今回、LB744はスーパースポーツとして初めて、100%カーボンファイバー製フロント構造を採用。より高いエネルギー吸収性と大幅な軽量化を実現した。カーボンファイバーは従来の金属製構造と比較してエネルギー吸収率が格段に高く、アヴェンタドール ウルティマエのアルミニウム製フロントフレームと比べて、2倍の衝撃吸収率と、20%の軽量化を達成し、ねじり剛性は25%も向上しているという。
CFRP製パーツの導入による効率性の向上
「LB744」は、カーボンファイバーに加えて、CFRP(炭素繊維強化プラスチック)製パーツの積極導入により、金属パーツ製造時に必要とされるエネルギー消費と廃棄物量を大幅に減らすことが可能になった。製造工程における効率アップは、現在ランボルギーニが全社的に掲げている持続可能性(サスティナブル)をさらに推進することになる。
ルーフには、伝統的でありながらも依然として高い効率性を持つ、オートクレーブ製法による複合材が採用された。オートクレーブ処理されたカーボンファイバーは、高品質とラグジュアリーなスーパースポーツに相応しい美しい仕上がりを併せ持っている。さらに、ランボルギーニの長年に渡る内製化推進の結果、高い技術を持った複合材スペシャリストが社内に多数在籍しており、カスタマーからの厳しい要求にも応えることが可能になったという。
リヤサブフレームは信頼性の高い、高強度アルミニウム合金製。こちらにも様々な新技術が積極的に導入されており、大幅な軽量化、剛性レベルの向上、溶接ポイントの削減を実現している。
シャシー開発に掲げられた「AIM」という指針
「LB744」における、カーボンファイバー/CFRPの導入・製造に関しては「AIM(Automation=自動化、 Integration=一体化、Modularity=モジュール化)」というポリシーが貫かれた。
「Automation=自動化」はランボルギーニが積み上げてきた伝統的な製造方法を維持しながら、同時に自動化・デジタル化されたプロセスを導入することを意味する。

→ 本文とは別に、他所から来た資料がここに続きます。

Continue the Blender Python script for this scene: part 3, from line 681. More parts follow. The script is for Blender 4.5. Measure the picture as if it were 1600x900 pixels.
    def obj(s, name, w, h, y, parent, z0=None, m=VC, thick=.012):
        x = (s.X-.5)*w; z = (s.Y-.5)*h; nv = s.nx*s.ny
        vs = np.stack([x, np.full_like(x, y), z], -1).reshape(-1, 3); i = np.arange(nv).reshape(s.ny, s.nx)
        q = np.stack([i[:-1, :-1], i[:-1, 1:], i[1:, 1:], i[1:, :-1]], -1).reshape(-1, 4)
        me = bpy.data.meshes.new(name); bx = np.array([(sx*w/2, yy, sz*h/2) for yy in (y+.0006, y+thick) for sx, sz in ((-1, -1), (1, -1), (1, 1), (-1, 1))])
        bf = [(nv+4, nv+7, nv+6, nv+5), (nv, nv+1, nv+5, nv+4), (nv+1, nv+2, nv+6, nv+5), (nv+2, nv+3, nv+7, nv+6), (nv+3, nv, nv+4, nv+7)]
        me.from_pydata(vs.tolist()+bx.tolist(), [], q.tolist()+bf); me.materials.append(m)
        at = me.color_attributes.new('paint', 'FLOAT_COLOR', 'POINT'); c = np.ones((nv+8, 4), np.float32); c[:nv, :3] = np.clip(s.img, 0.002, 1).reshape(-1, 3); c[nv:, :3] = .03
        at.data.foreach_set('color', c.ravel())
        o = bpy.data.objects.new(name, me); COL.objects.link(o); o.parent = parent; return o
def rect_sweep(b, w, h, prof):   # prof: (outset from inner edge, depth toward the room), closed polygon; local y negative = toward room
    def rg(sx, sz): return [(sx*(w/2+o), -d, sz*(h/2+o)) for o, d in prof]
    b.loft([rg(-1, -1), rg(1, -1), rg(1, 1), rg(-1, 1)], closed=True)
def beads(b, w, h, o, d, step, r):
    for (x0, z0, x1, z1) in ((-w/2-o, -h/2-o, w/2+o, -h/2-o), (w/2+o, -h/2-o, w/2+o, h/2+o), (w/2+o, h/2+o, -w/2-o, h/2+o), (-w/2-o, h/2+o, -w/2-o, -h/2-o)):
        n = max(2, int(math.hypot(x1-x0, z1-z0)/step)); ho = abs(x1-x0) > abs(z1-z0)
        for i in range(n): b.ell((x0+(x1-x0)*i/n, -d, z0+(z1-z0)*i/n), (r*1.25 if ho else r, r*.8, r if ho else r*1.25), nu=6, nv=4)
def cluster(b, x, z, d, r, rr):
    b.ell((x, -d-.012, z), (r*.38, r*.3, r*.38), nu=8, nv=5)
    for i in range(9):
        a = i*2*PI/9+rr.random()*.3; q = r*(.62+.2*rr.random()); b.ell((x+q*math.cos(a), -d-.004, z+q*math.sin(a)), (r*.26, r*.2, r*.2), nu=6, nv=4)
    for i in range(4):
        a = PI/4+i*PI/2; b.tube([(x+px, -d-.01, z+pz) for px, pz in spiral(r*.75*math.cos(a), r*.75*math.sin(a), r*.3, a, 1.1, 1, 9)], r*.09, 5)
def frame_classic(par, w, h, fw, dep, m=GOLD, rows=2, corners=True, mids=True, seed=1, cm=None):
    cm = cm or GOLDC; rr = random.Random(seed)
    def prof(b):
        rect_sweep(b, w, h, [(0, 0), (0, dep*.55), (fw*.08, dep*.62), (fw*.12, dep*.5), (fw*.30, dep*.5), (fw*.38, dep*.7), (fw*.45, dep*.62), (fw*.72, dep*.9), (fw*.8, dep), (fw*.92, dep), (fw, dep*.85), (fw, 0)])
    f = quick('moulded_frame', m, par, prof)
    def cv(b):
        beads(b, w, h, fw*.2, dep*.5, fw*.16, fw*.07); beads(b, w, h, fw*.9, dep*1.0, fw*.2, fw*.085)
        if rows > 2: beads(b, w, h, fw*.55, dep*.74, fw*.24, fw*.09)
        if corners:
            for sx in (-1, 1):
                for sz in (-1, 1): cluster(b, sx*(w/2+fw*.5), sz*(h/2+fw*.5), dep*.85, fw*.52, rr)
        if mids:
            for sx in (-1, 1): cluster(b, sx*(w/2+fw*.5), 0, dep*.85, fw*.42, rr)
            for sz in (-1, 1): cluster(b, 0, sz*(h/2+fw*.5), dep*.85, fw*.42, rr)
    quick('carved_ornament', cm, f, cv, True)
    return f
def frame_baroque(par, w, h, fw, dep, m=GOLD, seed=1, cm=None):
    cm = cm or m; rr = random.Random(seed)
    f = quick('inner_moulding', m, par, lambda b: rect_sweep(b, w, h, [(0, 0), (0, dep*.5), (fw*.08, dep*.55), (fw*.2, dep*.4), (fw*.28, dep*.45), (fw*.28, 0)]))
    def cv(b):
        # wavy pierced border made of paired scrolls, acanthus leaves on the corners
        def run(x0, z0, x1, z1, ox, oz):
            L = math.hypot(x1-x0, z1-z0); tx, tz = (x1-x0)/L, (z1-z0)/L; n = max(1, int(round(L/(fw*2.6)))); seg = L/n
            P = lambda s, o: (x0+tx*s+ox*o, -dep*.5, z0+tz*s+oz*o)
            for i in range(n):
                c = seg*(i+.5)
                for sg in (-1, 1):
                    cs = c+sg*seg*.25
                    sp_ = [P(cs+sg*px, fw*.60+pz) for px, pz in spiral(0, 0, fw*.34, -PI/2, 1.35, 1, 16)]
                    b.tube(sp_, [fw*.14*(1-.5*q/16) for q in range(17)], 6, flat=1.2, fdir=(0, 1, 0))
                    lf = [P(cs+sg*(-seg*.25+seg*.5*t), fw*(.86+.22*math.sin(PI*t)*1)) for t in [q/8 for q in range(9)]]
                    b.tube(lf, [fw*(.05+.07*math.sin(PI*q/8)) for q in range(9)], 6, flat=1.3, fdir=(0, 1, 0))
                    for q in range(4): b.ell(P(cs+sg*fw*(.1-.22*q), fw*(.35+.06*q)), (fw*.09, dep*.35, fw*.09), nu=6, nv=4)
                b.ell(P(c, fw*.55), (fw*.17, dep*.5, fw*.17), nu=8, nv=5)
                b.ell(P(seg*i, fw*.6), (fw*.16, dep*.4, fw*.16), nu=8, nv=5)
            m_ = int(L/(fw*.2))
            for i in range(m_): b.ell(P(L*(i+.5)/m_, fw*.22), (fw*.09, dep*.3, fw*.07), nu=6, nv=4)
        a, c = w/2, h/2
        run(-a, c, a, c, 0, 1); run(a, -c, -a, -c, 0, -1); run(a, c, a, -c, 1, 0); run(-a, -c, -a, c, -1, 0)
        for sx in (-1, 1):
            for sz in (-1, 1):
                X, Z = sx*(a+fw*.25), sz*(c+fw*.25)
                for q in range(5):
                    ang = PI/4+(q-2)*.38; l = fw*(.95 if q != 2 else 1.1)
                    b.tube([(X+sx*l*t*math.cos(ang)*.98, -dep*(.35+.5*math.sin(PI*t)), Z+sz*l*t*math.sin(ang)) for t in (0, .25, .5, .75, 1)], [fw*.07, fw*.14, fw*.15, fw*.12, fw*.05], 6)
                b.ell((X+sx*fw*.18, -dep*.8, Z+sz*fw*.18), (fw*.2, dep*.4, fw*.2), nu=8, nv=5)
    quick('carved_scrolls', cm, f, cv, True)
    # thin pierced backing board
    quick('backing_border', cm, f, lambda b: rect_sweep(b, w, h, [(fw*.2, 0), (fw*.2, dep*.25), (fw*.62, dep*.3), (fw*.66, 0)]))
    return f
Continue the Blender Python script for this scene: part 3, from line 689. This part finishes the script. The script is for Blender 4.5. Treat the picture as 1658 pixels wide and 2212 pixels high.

「Integration=一体化」は圧縮成形の進化により、複数の機能をひとつのパーツに統合することを推進。例えば、予熱されたポリマー材を使用することで、高いねじれ剛性を確保しながら、多くの機能を統合したパーツ製造ができるようになった。「Modularity=モジュール化」は様々な応用技術をモジュール化することで、多岐に渡った製品要求や特性に対応できる、柔軟性と効率性を持ったパーツを実現している。